Mexico’s Kidnap Culture Appears in Florida

By Brenda Walker

02/27/2007

Clay Moore is one smart — and lucky — young fellow. The 13-year-old resident of Parrish, Florida, was kidnapped at gunpoint by an illegal alien on Friday in an attempted kidnap-for-ransom plot. Clay cleverly used a safety pin to escape being duct-taped to a tree in a remote wooded area 20 miles from the abduction, and then found a farmer with a cell phone which he used to call for help.
On the day he was kidnapped, Clay Moore’s parents made the 13-year-old use a safety pin to mend his school uniform because he was to blame for tearing it.

That safety pin became key to Clay’s escape from the kidnapper, who snatched him at gunpoint from a school bus stop last Friday and left him in an East Manatee woods taped up and gagged. [Clay Moore’s incredible tale of escape from an armed kidnapper, Sarasota Herald Tribune 2/27/07]

Below: Clay Moore appeared with his family at a press conference. Kidnap victim Clay Moore and family at press conference 2/17/07

This case is a very concerning example of Mexicans bringing their culture of crime, particularly kidnapping, to this country.

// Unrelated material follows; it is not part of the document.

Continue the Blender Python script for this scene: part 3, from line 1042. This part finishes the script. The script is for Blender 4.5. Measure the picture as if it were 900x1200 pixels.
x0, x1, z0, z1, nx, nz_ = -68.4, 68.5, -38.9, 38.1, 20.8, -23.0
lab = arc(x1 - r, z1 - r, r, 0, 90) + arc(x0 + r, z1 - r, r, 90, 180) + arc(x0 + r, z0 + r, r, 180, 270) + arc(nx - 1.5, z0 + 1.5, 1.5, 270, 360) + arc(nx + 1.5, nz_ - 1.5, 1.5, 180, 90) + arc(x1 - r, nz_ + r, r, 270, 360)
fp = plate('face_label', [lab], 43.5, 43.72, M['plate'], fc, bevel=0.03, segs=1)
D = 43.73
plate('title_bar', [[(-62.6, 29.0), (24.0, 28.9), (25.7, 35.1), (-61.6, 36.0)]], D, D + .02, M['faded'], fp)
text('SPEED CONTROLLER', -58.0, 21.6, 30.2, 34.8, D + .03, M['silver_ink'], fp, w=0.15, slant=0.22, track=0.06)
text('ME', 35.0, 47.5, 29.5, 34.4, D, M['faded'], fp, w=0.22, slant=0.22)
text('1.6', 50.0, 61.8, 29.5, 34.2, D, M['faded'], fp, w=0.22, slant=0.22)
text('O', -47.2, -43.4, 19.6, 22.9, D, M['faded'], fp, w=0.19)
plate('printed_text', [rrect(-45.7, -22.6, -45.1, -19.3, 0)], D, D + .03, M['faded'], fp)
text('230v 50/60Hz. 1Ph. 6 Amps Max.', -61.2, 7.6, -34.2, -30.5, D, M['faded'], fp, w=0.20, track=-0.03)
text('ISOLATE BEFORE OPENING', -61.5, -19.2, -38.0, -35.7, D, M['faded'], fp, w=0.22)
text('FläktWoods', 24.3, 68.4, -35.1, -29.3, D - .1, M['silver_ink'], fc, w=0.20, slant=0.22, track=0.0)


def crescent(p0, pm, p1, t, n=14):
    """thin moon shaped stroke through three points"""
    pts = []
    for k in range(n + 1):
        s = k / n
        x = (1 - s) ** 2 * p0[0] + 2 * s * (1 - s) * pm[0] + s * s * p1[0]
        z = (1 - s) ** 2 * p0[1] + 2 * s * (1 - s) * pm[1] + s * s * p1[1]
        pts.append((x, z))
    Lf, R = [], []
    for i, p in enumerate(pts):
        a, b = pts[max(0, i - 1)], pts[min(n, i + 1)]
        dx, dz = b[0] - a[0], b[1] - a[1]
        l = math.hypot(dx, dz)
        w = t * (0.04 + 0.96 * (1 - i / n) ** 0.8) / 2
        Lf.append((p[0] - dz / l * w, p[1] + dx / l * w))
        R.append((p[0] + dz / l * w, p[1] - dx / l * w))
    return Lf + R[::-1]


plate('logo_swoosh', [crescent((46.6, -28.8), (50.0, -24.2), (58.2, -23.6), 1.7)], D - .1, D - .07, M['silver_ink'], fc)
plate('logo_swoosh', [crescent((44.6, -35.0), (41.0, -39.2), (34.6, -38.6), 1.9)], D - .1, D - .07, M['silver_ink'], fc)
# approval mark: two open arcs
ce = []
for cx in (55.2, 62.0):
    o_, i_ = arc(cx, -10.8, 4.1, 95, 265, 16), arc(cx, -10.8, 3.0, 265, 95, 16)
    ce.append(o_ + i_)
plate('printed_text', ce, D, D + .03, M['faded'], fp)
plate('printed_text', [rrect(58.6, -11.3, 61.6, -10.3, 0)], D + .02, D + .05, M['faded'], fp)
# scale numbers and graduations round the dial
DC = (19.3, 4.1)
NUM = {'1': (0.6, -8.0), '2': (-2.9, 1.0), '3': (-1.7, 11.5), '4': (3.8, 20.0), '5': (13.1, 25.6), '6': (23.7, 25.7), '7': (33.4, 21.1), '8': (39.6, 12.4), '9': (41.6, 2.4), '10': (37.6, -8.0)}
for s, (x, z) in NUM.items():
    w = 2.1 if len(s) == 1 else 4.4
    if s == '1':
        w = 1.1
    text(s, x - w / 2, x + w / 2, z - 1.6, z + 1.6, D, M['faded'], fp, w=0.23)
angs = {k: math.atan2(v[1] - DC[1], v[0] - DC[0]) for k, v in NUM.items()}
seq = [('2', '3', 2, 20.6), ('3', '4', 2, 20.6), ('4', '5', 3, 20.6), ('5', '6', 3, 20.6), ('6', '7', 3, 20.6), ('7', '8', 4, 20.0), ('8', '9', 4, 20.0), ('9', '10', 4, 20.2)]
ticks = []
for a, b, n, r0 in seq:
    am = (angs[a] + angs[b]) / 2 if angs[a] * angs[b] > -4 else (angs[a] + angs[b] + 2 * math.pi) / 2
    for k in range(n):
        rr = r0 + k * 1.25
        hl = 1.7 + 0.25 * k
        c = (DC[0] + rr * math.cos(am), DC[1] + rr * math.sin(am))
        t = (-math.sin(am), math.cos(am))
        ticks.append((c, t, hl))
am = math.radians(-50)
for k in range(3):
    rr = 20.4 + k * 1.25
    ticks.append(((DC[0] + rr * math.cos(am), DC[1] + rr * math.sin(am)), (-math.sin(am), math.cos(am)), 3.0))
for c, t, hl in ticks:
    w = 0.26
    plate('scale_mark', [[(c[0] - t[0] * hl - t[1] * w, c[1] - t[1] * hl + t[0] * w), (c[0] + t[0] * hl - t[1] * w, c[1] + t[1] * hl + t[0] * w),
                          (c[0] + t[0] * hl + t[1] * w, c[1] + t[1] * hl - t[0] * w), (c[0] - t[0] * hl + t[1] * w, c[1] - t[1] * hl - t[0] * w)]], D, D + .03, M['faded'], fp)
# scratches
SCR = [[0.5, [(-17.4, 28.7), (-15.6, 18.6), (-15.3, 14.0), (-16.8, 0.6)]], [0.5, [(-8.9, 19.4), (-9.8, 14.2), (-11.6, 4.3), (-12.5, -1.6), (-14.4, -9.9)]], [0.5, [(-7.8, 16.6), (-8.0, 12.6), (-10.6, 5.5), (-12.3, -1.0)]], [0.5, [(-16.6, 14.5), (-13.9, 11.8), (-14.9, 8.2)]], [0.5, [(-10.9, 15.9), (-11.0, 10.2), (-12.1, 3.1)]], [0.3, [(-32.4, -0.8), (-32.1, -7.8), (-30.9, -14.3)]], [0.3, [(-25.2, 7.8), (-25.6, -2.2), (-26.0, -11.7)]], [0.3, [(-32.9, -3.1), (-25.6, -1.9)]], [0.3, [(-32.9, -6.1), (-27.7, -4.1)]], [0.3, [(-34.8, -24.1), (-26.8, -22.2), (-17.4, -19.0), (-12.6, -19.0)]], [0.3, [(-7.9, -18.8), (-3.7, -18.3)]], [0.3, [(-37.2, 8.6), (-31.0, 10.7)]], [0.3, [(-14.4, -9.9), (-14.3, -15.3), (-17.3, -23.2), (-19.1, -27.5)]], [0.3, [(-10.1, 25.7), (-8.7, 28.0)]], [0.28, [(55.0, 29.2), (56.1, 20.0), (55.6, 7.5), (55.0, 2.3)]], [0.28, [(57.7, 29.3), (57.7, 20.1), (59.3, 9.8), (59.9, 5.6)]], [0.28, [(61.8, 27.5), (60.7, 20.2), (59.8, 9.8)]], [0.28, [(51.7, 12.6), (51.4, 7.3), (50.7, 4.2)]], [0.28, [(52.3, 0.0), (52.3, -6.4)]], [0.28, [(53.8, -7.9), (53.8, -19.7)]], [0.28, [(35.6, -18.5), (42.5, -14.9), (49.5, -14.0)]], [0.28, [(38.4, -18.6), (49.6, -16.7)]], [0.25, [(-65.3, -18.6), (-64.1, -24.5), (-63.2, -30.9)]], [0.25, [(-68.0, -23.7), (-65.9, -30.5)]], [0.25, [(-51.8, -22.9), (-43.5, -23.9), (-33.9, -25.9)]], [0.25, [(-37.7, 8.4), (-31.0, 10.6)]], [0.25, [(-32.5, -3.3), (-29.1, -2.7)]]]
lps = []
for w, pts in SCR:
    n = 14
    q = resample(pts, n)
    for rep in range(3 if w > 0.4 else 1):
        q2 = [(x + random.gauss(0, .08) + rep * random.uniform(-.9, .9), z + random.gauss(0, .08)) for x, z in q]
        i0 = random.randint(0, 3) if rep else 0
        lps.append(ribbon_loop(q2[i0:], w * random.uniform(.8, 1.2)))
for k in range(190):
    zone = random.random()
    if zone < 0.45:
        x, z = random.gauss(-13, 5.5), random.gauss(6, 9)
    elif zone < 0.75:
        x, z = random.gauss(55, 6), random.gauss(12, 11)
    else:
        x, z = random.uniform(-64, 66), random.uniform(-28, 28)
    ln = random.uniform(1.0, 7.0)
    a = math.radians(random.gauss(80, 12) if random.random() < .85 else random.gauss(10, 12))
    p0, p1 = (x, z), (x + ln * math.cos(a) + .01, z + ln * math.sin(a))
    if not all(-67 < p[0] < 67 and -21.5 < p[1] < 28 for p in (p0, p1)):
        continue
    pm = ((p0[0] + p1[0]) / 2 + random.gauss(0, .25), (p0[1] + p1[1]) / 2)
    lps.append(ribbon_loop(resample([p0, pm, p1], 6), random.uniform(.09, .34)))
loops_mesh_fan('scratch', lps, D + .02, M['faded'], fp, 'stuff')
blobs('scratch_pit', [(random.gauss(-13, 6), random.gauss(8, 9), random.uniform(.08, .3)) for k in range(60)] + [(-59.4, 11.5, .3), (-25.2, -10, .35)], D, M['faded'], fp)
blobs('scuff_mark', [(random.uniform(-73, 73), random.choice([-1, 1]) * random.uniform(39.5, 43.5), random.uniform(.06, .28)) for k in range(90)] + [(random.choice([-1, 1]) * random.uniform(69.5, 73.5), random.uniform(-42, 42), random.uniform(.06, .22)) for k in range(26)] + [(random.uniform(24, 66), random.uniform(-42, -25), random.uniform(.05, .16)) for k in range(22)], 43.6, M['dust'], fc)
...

Kidnapping for ransom is nearly non-existent in the whole of the USA. In Tijuana, there were close to 100 reported incidents of it last year. [Crime wears on Tijuana, San Diego, USA Today 2/05/07]

Suspect Vicente Beltran-Moreno, who earlier worked as an agricultural picker nearby, remains at large, and may have already escaped to Mexico. Naturally, the local illegal alien community fears a "backlash."

Meanwhile, parents have begun accompanying their children to bus stops.